The Bull & Bear “Picture of Power” (Entry & Exit Timing)
Why It Matters
The method gives traders a visual, rule‑based way to time entries and exits, improving trend capture while limiting over‑extension risk.
Key Takeaways
- •Bull picture: rising price above rising 20‑MA over flat 200‑MA
- •Bear picture: falling price below declining 20‑MA over flat 200‑MA
- •Buy on power bars and color changes near the 20‑MA
- •Avoid entries when 20‑MA drifts too far from 200‑MA
- •Watch 20‑MA separation; reversal when child returns to parent
Summary
The video introduces the “bull and bear picture of power,” a chart‑pattern framework that compares a stock’s price to its 20‑period and 200‑period moving averages to signal entry and exit timing.
In a bull picture, the price climbs above a rising 20‑MA, which itself lifts off a relatively flat 200‑MA. Conversely, a bear picture shows price and a declining 20‑MA slipping beneath a flat 200‑MA. The presenter stresses buying only when “power bars” or “color‑change” events occur near the 20‑MA, and exiting once the 20‑MA drifts too far from its 200‑MA parent.

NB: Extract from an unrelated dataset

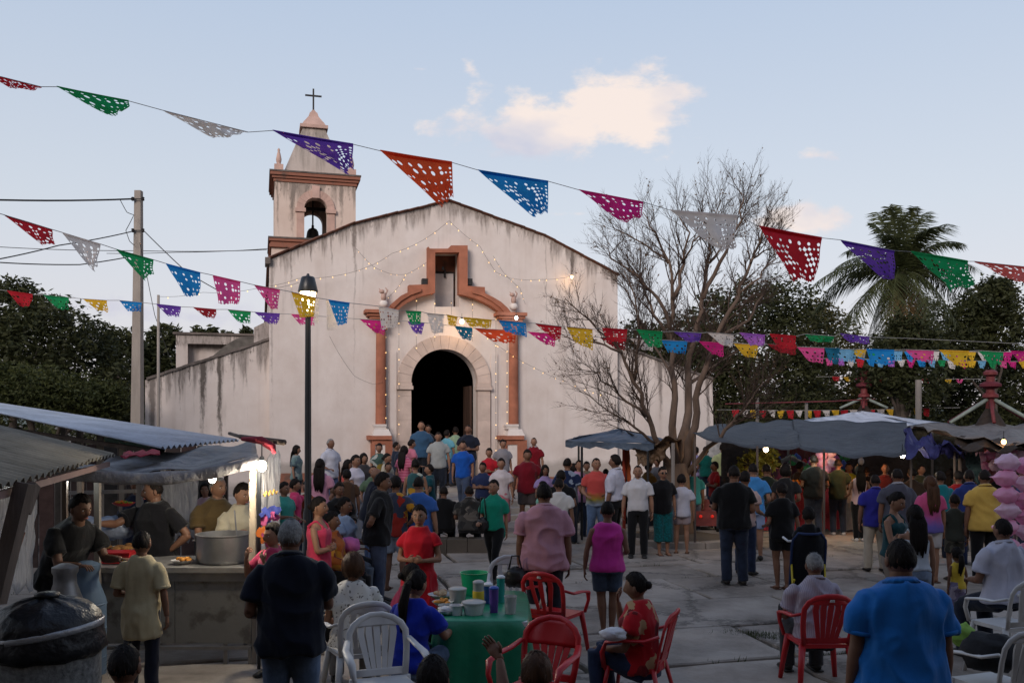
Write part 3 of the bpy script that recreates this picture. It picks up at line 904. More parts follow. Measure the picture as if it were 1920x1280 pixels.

Tesla is cited as a classic bull picture, where the 20‑MA separates from the 200‑MA and green power bars originate near it. A two‑minute chart of Croup illustrates the bear picture, with red bars and color changes occurring close to a falling 20‑MA. The speaker defines a color change as a red bar taken out by a green bar, and a power bar as a strong‑volume green candle near the 20‑MA.
Traders can apply this visual cue to capture early trend momentum while avoiding over‑extension, but must practice to gauge the optimal separation threshold. The approach offers a systematic, rule‑based entry strategy that aligns with market‑wide mean‑reversion of the 20‑MA to its 200‑MA anchor.